‘Israel has been sounding the alarm bells’ on Iran for years

Israel’s UN envoy said his warnings on Iran had gone unheeded: Israel “was trying to wake the world up to the dangers posed by Iran and Its proxies.”

By Mike Wagenheim | | Topics: Iran
Gilad Erdan, Israeli ambassador to the United Nations, addresses the Security Council meeting on the situation in the Middle East, including the Palestinian question, on April 5, 2024. Credit: Evan Schneider/UN Photo.
Gilad Erdan, Israeli ambassador to the United Nations, addresses the Security Council meeting on the situation in the Middle East, including the Palestinian question, on April 5, 2024. Credit: Evan Schneider/UN Photo.

Israel’s UN ambassador Gilad Erdan on Sunday said Iran’s missile and drone attack on the Jewish state on Saturday had proven Jerusalem correct in its repeated warnings regarding the Islamic Republic.

During an emergency session of the UN Security Council called for by Jordan in the wake of the Iranian attack, Erdan said, “Last night, the world witnessed an unprecedented escalation that is clear proof of what can happen when warnings are ignored.”

Israel “was not crying wolf” regarding Tehran, he continued. “It was trying to wake the world up to the dangers posed by Iran and Its proxies.”

Holding up an iPad displaying video of Iranian drones and missiles over the Temple Mount in Jerusalem, Erdan asked the council, “What have you done to protect the world from Iran?”

Sunday’s session came amid extraordinary tensions in the region, and drew a briefing from UN Secretary-General Antonio Guterres, who urged “maximum restraint.”

“It’s time to step back from the brink,” said Guterres. “We have a shared responsibility to actively engage all parties concerned to prevent further escalation.”

While part of the purpose of Sunday’s meeting was to cool tensions and tamp down on provocative rhetoric, it didn’t stop a war of words in the council chambers.

Robert Wood, the US deputy ambassador to the United Nations, said “The Security Council has an obligation to not let Iran’s actions go unanswered,” insisting that “In the coming days, and in consultation with other member states, the United States will explore additional measures to hold Iran accountable here at the United Nations.”

Stressing that Washington was “not seeking escalation,” Wood nevertheless threatened that “Iran will be held responsible” for any further strikes against Israel.

Wood accused Iran of “flagrantly” violating its international legal obligations.

“Iran also was, in a broad sense, complicit in the October 7 attack on Israel because it has provided significant funding and training for the military wing of Hamas,” he added.

Amir Saed Iravani, Iran’s UN envoy, said that Iran, too, does not seek escalation.

“Iran’s operation was entirely in the exercise of Iran’s inherent right to self-defense.
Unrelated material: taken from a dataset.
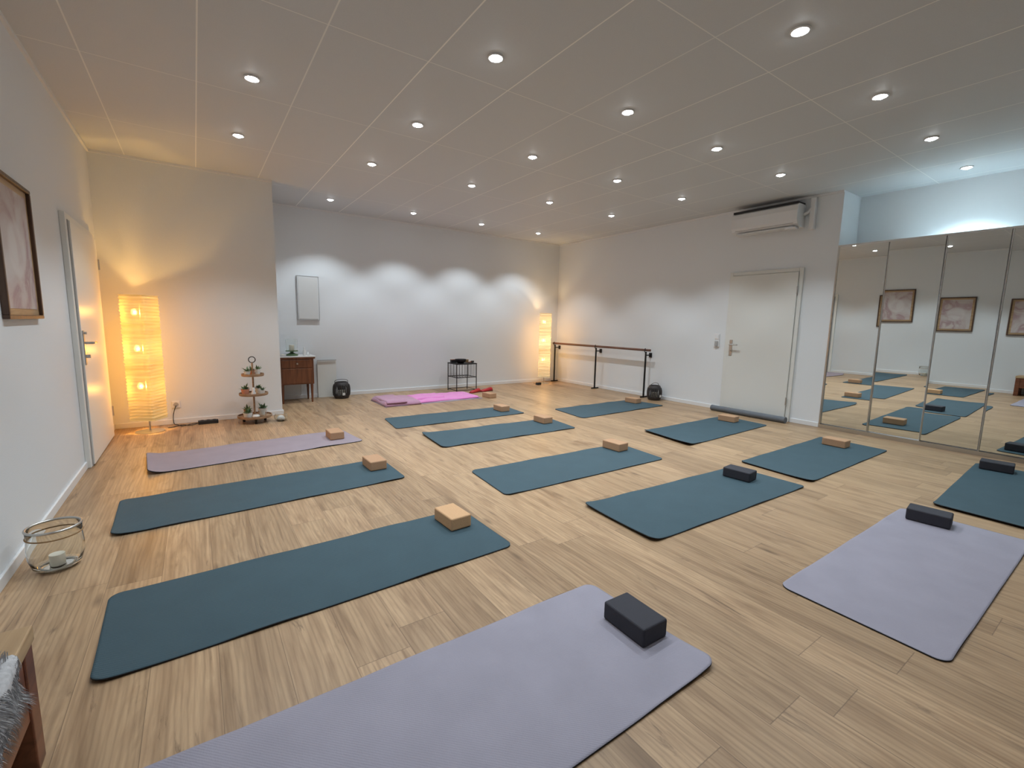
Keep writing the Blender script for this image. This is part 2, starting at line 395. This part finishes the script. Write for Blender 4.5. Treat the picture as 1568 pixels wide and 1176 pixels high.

This concluded action was necessary and proportionate,” said Iravani. “It was precise and only targeted military objectives and carried out carefully to minimize the potential for escalation and prevent civilian harm.”

That characterization is disputed by US and Israeli officials, who say any breakdown in the highly-coordinated defenses among Washington, London, Paris, Amman and Riyadh on Saturday would have led to hundreds or perhaps thousands of Israeli deaths.

Iravani said that the attack, Tehran’s reaction to the killing of a top Quds Force general in Damascus on April 1, was the result of the Security Council failing to hold Israel accountable for the strike.

Israel has not acknowledged responsibility for the Damascus strike.

Russian Ambassador Vassily Nebenzia accused the United States, United Kingdom and France of blocking a Russian-drafted Security Council press statement earlier this month that would have condemned the strike.

We’re witnessing “a display of hypocrisy and double standards which is almost embarrassing to watch,” said Nebenzia.

No official statement emerged from the Security Council following the meeting. However, Maltese Ambassador Vanessa Frazier, serving as the Security Council president this month, told reporters that she thought the session did contribute to a mood of de-escalation.

“The message around the Council table was very, very clear, that there should be no further escalation,” said Frazier.

However, Erdan warned that if the Security Council, after Oct. 7 and all the events in its wake, continues to ignore the elephant in the room, it is only a matter of time before things spiral out of control.

“The mask has come off and so [must] the world’s complacency,” said Erdan.

“The only option is to condemn Iran,” he added, “and ensure that it knows that the world will no longer stand idle.”